Spotlight: Environmental variability supports chimpanzee behavioural diversity

Source: Kalan, A. K., Kulik, L., Arandjelovic, M., Boesch, C., Haas, F., Dieguez, P., … & Michael Fay, J. (2020). Environmental variability supports chimpanzee behavioural diversity. http://researchonline. ljmu. ac. uk/id/eprint/14322.

This study identified that environmental variability had a more important effect on chimpanzee behavioural diversity, than climate or habitat stability. It suggests that the need to adapt to an more unstable environment is a driving factor behind displaying a wider range of behaviours. The alternative could also be true, in that those living in the forests have lost their behavioural diversity.

Distance of chimpanzee communities to Pleistocene forest refugia. The green areas depict the Pleistocene forest refugia, purple lines show straight-line distances calculated between the centre point of a chimpanzee community to the limit of the nearest forest refuge, and dots represent a unique chimpanzee community in a predominantly forest (blue) or savannah woodland (orange) habitat. Chimpanzee geographic range plotted according to the IUCN 2018.

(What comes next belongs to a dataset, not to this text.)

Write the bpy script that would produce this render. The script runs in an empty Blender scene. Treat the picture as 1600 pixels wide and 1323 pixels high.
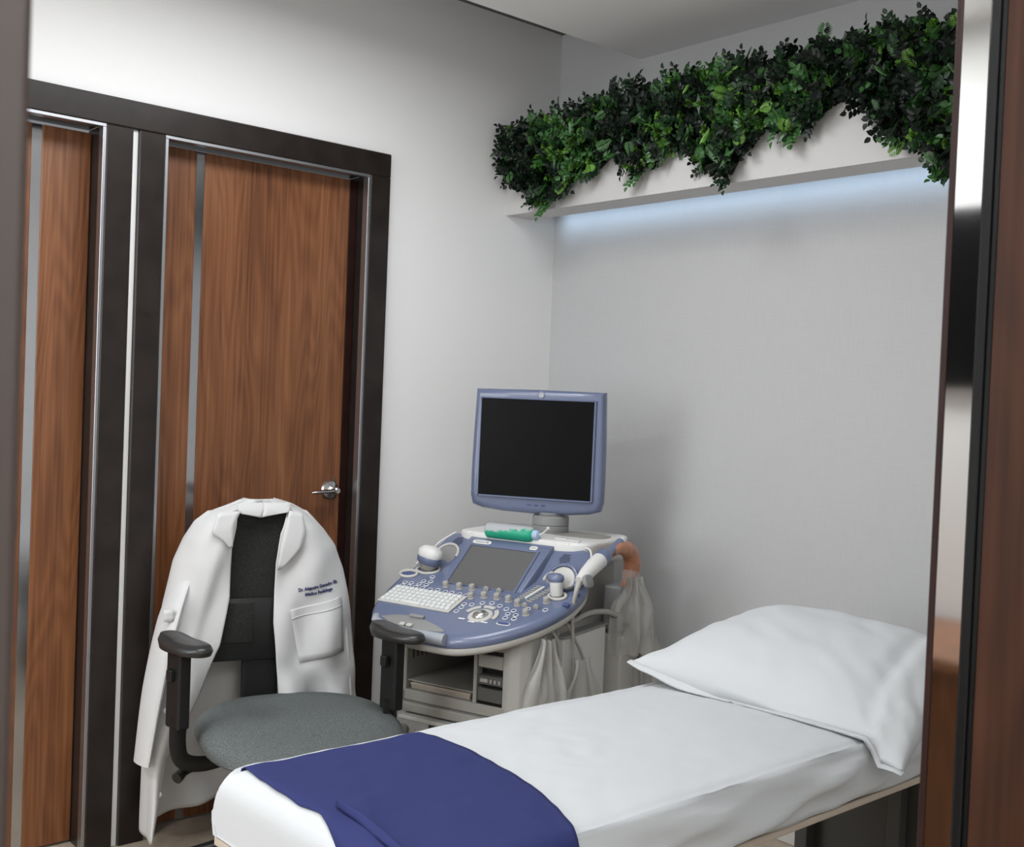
import bpy, bmesh, math, random
from mathutils import Vector, Matrix, noise
random.seed(7)
R = math.radians
sc = bpy.context.scene
COL = sc.collection

# ------------------------------------------------------------------ camera
cam_d = bpy.data.cameras.new('camera'); cam = bpy.data.objects.new('camera', cam_d); COL.objects.link(cam)
yaw, pitch, roll = 0.848214, -0.0227754, 0.0397907
fw = Vector((-math.sin(yaw)*math.cos(pitch), math.cos(yaw)*math.cos(pitch), math.sin(pitch)))
rt = Vector((math.cos(yaw), math.sin(yaw), 0)); up = rt.cross(fw)
r2 = rt*math.cos(roll) + up*math.sin(roll); u2 = -rt*math.sin(roll) + up*math.cos(roll)
CAM = Vector((3.3174, -3.1126, 1.41))
cam.matrix_world = Matrix(((r2.x, u2.x, -fw.x, CAM.x), (r2.y, u2.y, -fw.y, CAM.y), (r2.z, u2.z, -fw.z, CAM.z), (0, 0, 0, 1)))
cam_d.sensor_width = 36; cam_d.lens = 36*1754.7/1600; cam_d.clip_start = .05
cam_d.dof.use_dof = True; cam_d.dof.focus_distance = 3.0; cam_d.dof.aperture_fstop = 16
sc.camera = cam

# ------------------------------------------------------------------ light, world, exposure
world = bpy.data.worlds.new('world'); sc.world = world; world.use_nodes = True
world.node_tree.nodes['Background'].inputs[0].default_value = (.93, .96, 1, 1)
world.node_tree.nodes['Background'].inputs[1].default_value = .25
sc.view_settings.view_transform = 'Standard'; sc.view_settings.look = 'None'
sc.view_settings.exposure = -.12; sc.view_settings.gamma = 1; sc.view_settings.use_curve_mapping = False
def area(name, loc, rot, sx, sy, power, color, spread=180):
    d = bpy.data.lights.new(name, 'AREA'); d.shape = 'RECTANGLE'; d.size = sx; d.size_y = sy
    d.energy = power; d.color = color; d.spread = R(spread)
    o = bpy.data.objects.new(name, d); COL.objects.link(o); o.location = loc; o.rotation_euler = rot; return o
area('panel_light', (1.0, -1.65, 2.66), (0, 0, 0), .6, 1.2, 26, (.96, .98, 1))
area('rear_fill_light', (1.3, -3.9, 2.66), (0, 0, 0), .6, .6, 42, (.96, .98, 1))  # unseen second lamp, added to even out the room light
area('front_fill_light', (.75, -4.58, 1.65), (R(90), 0, 0), 1.1, 1.5, 32, (.93, .97, 1))  # added fill on the front wall for ceiling, beam and back wall; no window
area('corridor_fill_light', (3.8, -3.1, 2.6), (0, 0, 0), .6, 2.6, 75, (.94, .98, 1))  # unseen lamp added as fill through the doorway
area('cove_light', (1.4, -.118, 2.20), (R(52), 0, 0), 2.7, .02, .95, (.55, .76, 1), 56)

# ------------------------------------------------------------------ materials
def nodes(name):
    m = bpy.data.materials.new(name); m.use_nodes = True
    nt = m.node_tree; return m, nt, nt.nodes['Principled BSDF']
def mat(name, col, rough=.5, metal=0, bump=None, var=None, coat=0, trans=0, alpha=1, sheen=0, subs=0):
    """bump=(scale,strength[,stretch xyz]); var=(scale,amount) multiplies the colour with noise"""
    m, nt, b = nodes(name)
    b.inputs['Base Color'].default_value = (*col, 1); b.inputs['Roughness'].default_value = rough
    b.inputs['Metallic'].default_value = metal; b.inputs['Coat Weight'].default_value = coat
    b.inputs['Transmission Weight'].default_value = trans; b.inputs['Alpha'].default_value = alpha
    b.inputs['Sheen Weight'].default_value = sheen
    N = nt.nodes; L = nt.links
    if bump or var:
        tc = N.new('ShaderNodeTexCoord')
    if bump:
        mp = N.new('ShaderNodeMapping'); L.new(tc.outputs['Object'], mp.inputs[0])
        mp.inputs['Scale'].default_value = bump[2] if len(bump) > 2 else (1, 1, 1)
        n = N.new('ShaderNodeTexNoise'); n.inputs['Scale'].default_value = bump[0]; n.inputs['Detail'].default_value = 4
        L.new(mp.outputs[0], n.inputs['Vector'])
        bp = N.new('ShaderNodeBump'); bp.inputs['Strength'].default_value = bump[1]; bp.inputs['Distance'].default_value = .004
        L.new(n.outputs[0], bp.inputs['Height']); L.new(bp.outputs[0], b.inputs['Normal'])
    if var:
        n = N.new('ShaderNodeTexNoise'); n.inputs['Scale'].default_value = var[0]; n.inputs['Detail'].default_value = 5
        L.new(tc.outputs['Object'], n.inputs['Vector'])
        r = N.new('ShaderNodeValToRGB'); r.color_ramp.elements[0].position = .3; r.color_ramp.elements[1].position = .7
        a = var[1]
        r.color_ramp.elements[0].color = (*[c*(1-a) for c in col], 1); r.color_ramp.elements[1].color = (*[min(1, c*(1+a)) for c in col], 1)
        L.new(n.outputs[0], r.inputs[0]); L.new(r.outputs[0], b.inputs['Base Color'])
    return m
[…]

It has also been identified that those living in, or close to the Pleistocene forest refugia (Stable environments with higher biodiversity), display less behaviours than those further out. Due to the stable nature of the refugia, those populations do not need to adapt and so display a lower behavioural diversity.

Those living in the savannah woodland have adapted to drier conditions through a wide-ranging diet and thermoregulatory behaviour, something which was not observed in the forest communities.

This represents a potential concern regarding climate change, in that the forest-dwelling chimpanzees may suffer if those forests turn to savannah woodland. I wrote about this in my last post, but this ecological change is currently happening in the Amazon Basin. Western Africa is also one of the areas that will be most affected by climate change.

In conclusion, chimpanzees exhibit a greater behavioural diversity in environments with more variability. Distance from Pleistocene forest refugia was associated with a larger number of behavioural traits, including both tool and non-tool use behaviours.